Namun, bukan berarti Perpres ini telah sempurna. Ada beberapa catatan penting dalam Perpres No. 20 Tahun 2018:
• Perpres ini rentan dilakukan judicial review ke Mahkamah Agung, karena ada beberapa pasal yang bertentangan dengan Undang-Undang. Misalnya: Pasal 9 Perpres No. 20 Tahun 2018 yang bertentangan dengan Pasal 43 UU No. 13 Tahun 2003. Pasal 9 Perpres menyatakan pengesahan RPTKA merupakan Izin Mempekerjakan Tenaga Kerja Asing. Sedangkan, Pasal 43 UU No. 13 Tahun 2003 menyatakan RPTKA adalah persyaratan untuk mendapatkan Izin Mempekerjakan Tenaga Kerja Asing.
• Bila semangatnya untuk meningkatkan perekonomian, seharusnya yang diberi kemudahan oleh Presiden bukan hanya TKA (C311, C312), tetapi juga Investor (C313, C314)
• Ditjen Imigrasi harus segera merevisi Permenkumham No. 27 Tahun 2014, Permenkumham No. 42 Tahun 2015, dan Permenkumham No. 44 Tahun 2015.
• Tidak semua Perwakilan RI di luar negeri yang memiliki Sistem Informasi Manajemen Keimigrasian untuk melakukan penerbitan Vitas dan Itas Kerja bagi TKA. Saat ini baru ada 40 (empat puluh) perwakilan yang dapat melaksanakan fungsi tersebut.
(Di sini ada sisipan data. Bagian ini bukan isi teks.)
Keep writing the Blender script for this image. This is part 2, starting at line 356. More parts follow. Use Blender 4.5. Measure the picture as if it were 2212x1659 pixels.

Lalu, keberadaan TKA Ilegal / Unskill Worker salah siapa?
• WN Tiongkok kerap kali melakukan penyalahgunaan Visa Kunjungan (B211, B212, B213).
• Diberlakukannya Perpres No. 21 Tahun 2016 tentang Kebijakan Bebas Visa Kunjungan (BVK), menjadi salah satu pemicu meningkatknya jumlah TKA Ilegal / Unskill Worker.
• Dugaan saya, Perpres BVK ini sengaja dibuat Pemerintah tidak hanya atas dasar kepariwisataan, tetapi untuk mengakomodir migrasi TKA Ilegal Tiongkok.
• Berdasarkan Data Ditjen Imigrasi Tahun 2017, penyimpangan hukum dan penyalahgunaan fasilitas BVK didominasi oleh WN Tiongkok. Saat ini terdapat 1.992 Tindakan Administratif Kemigrasian (Deportasi) yang dikenakan bagi WN Tiongkok.
• Permasalahan TKA Ilegal / Unskill Worker menjadi tanggung jawab Ditjen Imigrasi di perlintasan lalu lintas orang, sebagai Otoritas Penjaga Kedaulatan dan Pintu Gerbang Negara.
• Pasal 8 jo. Pasal 9 UU No. 6 Tahun 2011: Kewajiban Pejabat Imigrasi untuk memeriksa orang asing yang masuk dan keluar wilayah Indonesia berdasarkan Visa yang dimiliki.
• Pasal 66 ayat (2) huruf b: Kewajiban Pejabat Imigrasi mengawasi keberadaan dan kegiatan orang asing di wilayah Indonesia.

Kesimpulan:
• Dari aspek keimigrasian, keberadaan Perpres No. 20 Tahun 2018 tidak menimbulkan masalah krusial, berbeda bila ditinjau dari aspek ketenagakerjaan.
• Perpres ini hanya mengatur prosesur pelaksnaan bagi TKA Formal yang menduduki jabatan tertentu, bukan sebaliknya.
• Meningkatknya keberadaan TKA Ilegal / Unskill Worker di Indonesia bukan disebabkan oleh Perpres ini, tetapi akibat dari penyalahgunaan Visa Kunjungan dan diberlakukannya Perpres No. 21 Tahun 2016 tentang Kebijakan Bebas Visa Kunjungan.
• TKA Ilegal / Unskill Worker menjadi tanggung jawab dari pengawasan Ditjen Imigrasi.

Saran:
• Indonesia tidak dapat melepaskan diri dari tuntutan global, sehingga menerima TKA adalah konsekuensi logis yang harus dihadapi.
• Perjanjian G2G antara Indonesia dan Tiongkok melahirkan skema investasi Turnkey Project Management, yang menentukan modal, teknologi, dan tenaga kerja semuanya berasal dari negara investor.
• Lalu bagaimana terkait Unskill Worker yang bekerja sebagai buruh kasar? Saya berpendapat mengapa tidak dilegalkan saja dalam Perpres No. 20 Tahun 2018. Daripada kita mengalami dua kali kerugian dalam masalah ini, yaitu: pertama mereka masuk secara ilegal (menyalahgunakan Visa Kunjungan dan BVK) dan kedua pemerintah kehilangan pemasukan. Bukankah lebih baik, Unskill Worker diatur dalam peraturan perundangan, berikut persyaratan dan besaran dana yang harus dibayar kepada pemerintah, layaknya pemerintah melegalkan Skill Worker.